JOB — Repeat only the lines running from the beginning of the material through the line that contains "COL = SC.collection".

** Start of DATASET EXCERPT **

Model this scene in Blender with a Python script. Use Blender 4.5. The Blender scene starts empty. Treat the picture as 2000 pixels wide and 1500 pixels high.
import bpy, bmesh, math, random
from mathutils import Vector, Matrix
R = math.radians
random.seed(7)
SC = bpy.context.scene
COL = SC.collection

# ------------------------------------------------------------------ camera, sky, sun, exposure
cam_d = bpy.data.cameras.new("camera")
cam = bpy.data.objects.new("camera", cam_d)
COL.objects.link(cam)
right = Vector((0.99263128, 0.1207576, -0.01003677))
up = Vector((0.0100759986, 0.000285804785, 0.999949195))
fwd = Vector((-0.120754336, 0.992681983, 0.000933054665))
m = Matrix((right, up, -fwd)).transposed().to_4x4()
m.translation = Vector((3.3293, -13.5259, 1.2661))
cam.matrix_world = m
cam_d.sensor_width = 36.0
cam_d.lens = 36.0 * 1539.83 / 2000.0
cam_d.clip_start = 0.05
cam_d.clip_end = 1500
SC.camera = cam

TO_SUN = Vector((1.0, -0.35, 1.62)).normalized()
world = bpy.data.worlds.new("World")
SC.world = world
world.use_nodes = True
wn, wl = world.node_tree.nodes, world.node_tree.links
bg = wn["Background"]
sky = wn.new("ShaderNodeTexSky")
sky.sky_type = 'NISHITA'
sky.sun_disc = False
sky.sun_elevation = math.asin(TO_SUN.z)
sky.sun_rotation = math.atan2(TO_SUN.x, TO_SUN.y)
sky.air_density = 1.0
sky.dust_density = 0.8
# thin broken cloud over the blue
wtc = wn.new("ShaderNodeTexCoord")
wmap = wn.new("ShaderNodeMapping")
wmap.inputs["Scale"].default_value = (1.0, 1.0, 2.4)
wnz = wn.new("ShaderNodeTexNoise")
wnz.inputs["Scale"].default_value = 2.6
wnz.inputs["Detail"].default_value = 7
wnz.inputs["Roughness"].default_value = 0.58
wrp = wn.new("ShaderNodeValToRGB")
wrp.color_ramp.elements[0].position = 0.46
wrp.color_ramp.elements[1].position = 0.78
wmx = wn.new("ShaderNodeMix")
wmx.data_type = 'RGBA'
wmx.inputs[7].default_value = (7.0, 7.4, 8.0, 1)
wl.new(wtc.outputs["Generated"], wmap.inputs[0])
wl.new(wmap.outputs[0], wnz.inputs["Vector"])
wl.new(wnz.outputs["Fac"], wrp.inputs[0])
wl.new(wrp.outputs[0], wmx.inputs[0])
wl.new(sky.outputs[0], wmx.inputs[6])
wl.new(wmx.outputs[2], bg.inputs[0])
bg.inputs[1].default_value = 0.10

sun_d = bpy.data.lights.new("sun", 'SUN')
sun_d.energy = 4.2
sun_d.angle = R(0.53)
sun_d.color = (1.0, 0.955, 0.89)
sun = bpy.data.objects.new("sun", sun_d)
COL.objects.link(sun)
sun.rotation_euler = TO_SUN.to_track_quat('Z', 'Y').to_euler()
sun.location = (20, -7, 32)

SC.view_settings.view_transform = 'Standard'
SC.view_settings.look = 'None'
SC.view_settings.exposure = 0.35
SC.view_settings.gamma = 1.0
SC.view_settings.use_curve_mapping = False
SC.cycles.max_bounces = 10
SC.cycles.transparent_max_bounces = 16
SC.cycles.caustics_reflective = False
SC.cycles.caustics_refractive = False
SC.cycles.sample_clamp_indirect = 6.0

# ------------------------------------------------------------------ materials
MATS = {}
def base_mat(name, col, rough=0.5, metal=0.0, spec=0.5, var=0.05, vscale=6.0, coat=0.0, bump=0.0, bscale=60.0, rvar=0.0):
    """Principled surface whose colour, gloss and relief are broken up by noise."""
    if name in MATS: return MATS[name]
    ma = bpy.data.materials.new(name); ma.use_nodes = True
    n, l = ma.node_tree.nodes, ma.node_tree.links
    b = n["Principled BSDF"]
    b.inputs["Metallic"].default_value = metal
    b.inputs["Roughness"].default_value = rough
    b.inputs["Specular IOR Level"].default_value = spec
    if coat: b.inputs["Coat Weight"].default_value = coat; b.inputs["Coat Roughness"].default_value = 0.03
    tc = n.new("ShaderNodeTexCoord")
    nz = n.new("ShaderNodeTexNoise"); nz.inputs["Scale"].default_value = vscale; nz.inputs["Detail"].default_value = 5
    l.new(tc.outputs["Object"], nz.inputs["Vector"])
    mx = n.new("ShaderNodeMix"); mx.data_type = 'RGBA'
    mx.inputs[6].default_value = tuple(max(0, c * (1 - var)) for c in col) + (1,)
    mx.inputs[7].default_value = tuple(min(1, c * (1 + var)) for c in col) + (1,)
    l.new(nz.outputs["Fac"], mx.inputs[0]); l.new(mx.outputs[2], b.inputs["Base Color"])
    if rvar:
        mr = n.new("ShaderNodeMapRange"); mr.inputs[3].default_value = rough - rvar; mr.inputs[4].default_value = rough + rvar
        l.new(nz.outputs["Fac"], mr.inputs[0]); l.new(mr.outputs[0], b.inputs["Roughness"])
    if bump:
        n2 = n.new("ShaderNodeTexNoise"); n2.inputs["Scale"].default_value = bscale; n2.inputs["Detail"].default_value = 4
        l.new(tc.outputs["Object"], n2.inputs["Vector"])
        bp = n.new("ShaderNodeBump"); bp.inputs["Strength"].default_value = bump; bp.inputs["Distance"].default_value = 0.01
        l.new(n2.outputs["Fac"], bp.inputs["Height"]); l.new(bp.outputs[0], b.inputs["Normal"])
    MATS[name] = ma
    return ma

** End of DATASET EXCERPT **

OUTPUT OF THE EXERCISE —
Model this scene in Blender with a Python script. Use Blender 4.5. The Blender scene starts empty. Treat the picture as 2000 pixels wide and 1500 pixels high.
import bpy, bmesh, math, random
from mathutils import Vector, Matrix
R = math.radians
random.seed(7)
SC = bpy.context.scene
COL = SC.collection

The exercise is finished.